Composer is awesome. Learn more about it here.

How a design deicision saved us from a potentially costly mistake

One hard lesson we learned is that its not ideal to use Elasticsearch as the primary and sole data persistence layer in our API.

During the early stages of developing our web service, we treated Elasticsearch as the sole data store by removing Doctrine2 from our Symfony application and doing away with MySQL completely from our REST API stack. However we still employed the Repository Pattern and wrote classes to store and retrieve from Elasticsearch using the elasticsearch-php library. These classes also hide away the details on how objects are transformed into their JSON representation, and vice-versa. We used the jms-serializer library for the data transformations; its an excellent package that takes care of the complexities behind data serialization from PHP objects to JSON or XML. (We use the same library for delivering objects through our search API which could be a topic for a future blog post.)

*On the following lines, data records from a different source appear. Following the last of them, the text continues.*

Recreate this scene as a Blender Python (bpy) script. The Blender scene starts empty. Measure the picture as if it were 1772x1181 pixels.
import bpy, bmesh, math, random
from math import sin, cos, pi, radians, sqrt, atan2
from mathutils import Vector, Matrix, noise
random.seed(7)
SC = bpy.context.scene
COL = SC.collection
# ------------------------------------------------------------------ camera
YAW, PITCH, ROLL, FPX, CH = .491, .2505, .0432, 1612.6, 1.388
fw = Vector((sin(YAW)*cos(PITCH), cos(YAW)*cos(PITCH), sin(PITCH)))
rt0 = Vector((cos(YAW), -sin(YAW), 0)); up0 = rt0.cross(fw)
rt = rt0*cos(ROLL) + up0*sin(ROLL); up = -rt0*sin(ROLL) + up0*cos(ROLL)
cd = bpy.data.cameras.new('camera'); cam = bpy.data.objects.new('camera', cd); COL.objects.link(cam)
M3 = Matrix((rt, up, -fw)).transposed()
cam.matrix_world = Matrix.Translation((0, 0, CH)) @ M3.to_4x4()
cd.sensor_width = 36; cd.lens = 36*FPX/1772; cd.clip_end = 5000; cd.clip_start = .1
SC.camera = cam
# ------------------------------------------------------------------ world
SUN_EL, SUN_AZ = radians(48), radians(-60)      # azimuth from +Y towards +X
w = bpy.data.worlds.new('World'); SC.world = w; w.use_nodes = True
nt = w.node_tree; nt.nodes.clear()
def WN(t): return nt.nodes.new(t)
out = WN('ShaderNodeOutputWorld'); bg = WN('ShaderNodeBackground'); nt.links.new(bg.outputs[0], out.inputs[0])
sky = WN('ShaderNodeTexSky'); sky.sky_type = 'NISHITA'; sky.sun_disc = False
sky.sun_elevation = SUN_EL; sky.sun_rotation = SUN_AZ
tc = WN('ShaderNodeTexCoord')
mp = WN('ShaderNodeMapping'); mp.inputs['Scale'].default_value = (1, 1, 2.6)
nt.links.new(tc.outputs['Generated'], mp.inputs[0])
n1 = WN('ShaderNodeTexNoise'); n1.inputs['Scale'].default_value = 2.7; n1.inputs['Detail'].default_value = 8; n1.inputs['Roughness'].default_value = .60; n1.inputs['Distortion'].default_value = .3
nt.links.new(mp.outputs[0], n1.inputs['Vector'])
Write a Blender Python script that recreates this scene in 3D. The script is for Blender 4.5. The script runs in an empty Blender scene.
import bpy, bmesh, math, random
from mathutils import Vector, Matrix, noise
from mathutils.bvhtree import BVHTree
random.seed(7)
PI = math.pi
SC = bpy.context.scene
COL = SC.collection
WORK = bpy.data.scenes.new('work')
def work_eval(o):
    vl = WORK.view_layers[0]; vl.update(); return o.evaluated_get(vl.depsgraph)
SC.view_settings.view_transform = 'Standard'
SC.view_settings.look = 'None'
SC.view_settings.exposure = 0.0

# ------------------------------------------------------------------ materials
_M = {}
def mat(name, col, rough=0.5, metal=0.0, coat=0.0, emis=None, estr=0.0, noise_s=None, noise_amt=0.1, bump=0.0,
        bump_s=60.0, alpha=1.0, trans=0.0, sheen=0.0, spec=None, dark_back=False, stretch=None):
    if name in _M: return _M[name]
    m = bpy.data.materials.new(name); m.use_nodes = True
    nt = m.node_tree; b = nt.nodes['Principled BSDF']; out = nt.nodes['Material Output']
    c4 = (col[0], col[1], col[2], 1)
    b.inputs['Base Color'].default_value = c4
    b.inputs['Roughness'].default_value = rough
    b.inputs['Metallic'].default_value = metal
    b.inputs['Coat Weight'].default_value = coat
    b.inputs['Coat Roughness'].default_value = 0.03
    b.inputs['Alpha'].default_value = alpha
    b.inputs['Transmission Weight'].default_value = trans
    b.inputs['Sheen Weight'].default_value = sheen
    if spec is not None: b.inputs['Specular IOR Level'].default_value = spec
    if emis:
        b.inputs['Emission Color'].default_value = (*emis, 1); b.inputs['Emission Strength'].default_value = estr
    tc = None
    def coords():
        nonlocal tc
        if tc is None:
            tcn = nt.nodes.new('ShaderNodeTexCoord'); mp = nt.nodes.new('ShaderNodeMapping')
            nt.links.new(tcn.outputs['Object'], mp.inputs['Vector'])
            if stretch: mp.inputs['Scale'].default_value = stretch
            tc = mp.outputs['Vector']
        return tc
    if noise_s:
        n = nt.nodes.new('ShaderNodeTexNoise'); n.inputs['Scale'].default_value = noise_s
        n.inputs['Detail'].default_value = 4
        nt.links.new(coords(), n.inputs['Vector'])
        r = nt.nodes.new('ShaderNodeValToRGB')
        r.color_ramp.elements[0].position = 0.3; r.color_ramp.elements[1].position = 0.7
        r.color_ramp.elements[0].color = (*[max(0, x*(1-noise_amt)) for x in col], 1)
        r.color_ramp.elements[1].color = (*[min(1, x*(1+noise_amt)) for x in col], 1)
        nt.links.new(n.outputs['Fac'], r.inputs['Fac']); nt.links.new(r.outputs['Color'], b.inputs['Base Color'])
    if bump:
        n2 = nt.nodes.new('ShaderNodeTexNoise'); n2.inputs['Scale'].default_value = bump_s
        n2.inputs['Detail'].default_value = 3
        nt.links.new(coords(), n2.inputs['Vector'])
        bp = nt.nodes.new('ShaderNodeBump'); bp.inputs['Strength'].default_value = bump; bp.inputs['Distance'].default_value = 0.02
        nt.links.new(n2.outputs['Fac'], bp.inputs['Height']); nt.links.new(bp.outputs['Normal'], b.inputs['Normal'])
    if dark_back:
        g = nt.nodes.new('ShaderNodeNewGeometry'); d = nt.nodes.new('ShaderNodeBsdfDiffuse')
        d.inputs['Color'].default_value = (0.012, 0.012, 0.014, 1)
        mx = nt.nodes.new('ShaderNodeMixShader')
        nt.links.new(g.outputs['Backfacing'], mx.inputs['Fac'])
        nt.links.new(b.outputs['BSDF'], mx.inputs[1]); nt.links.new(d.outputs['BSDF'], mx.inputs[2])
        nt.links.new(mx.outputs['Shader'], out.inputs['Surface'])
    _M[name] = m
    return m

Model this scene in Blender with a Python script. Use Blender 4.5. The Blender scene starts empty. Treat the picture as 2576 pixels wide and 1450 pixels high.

This setup worked just fine, until we had to explicitly define date-time fields in our documents. Since we used UNIX timestamps for our date-time fields in the beginning, Elasticsearch mistakenly inferred them to be float fields. The explicit schema conflicted with the inferred schema and we were forced to flush out all existing documents before the update can be applied. This prompted us to use a real data store which we treat as the Single Version of Truth and relegate Elasticsearch as just an index lest we lose real data in the future, which would be a disaster.

Making this change was easy and almost painless, though, thanks to the level of abstraction that the Repository Pattern provides. We just implemented new repository classes with the help of Doctrine which talk to MySQL, and dropped them in places where we used their Elasticsearch counter-part. We then hooked into Doctrine’s event system to get our data automatically indexed as they are written in and out of the database:

<?php

use ActiveLAMP\AppBundle\Entity\Indexable;
use ActiveLAMP\AppBundle\Model\ElasticsearchRepository;
use Doctrine\Common\EventSubscriber;
use Doctrine\ORM\Event\LifecycleEventArgs;
use Doctrine\ORM\Events;
use Elasticsearch\Common\Exceptions\Missing404Exception;

class IndexEntities implements EventSubscriber
{

    protected $elastic;

    public function __construct(ElasticsearchRepository $repository)
    {
        $this->elastic = $repository;
    }

    public function getSubscribedEvents()
    {
        return array(
            Events::postPersist,
            Events::postUpdate,
            Events::preRemove,
        );
    }

    public function postPersist(LifecycleEventArgs $args)
    {
        $entity = $args->getEntity();

        if (!$entity instanceof Indexable) {
            return;
        }

        $this->elastic->save($entity);
    }

    public function postUpdate(LifecycleEventArgs $args)
    {
        $entity = $args->getEntity();

        if (!$entity instanceof Indexable) {
            return;
        }

        $this->elastic->save($entity);
    }

    public function preRemove(LifecycleEventArgs $args)
    {
        $entity = $args->getEntity();

        if (!$entity instanceof Indexable) {
            return;
        }

        try {
            $this->elastic->delete($entity);
        } catch (Missing404Exception $e) {
            // Ignore 404 error if entity is not in the search index prior to deletion.
        }
    }
}

Thanks, Repository Pattern!


Overall, I really enjoyed building out the app using the tools we decided to use and I personally like how we put the many parts together. We observed some tenets behind service-oriented architectures by splitting the project into multiple discrete problems and solving each with different technologies. We handed Drupal the problems that Drupal knows best, and used more suitable solutions for the rest.

Another benefit we reaped is that developers within ActiveLAMP can focus in on their own domain of expertise: our Drupal guys take care of Drupal work that non-Drupal guys like me aren’t the best fit for, while I can knock out Symfony work which is right up my alley. I think we at ActiveLAMP has seen the value of solving big problems through divide-and-conquer being diversified in the technologies we use.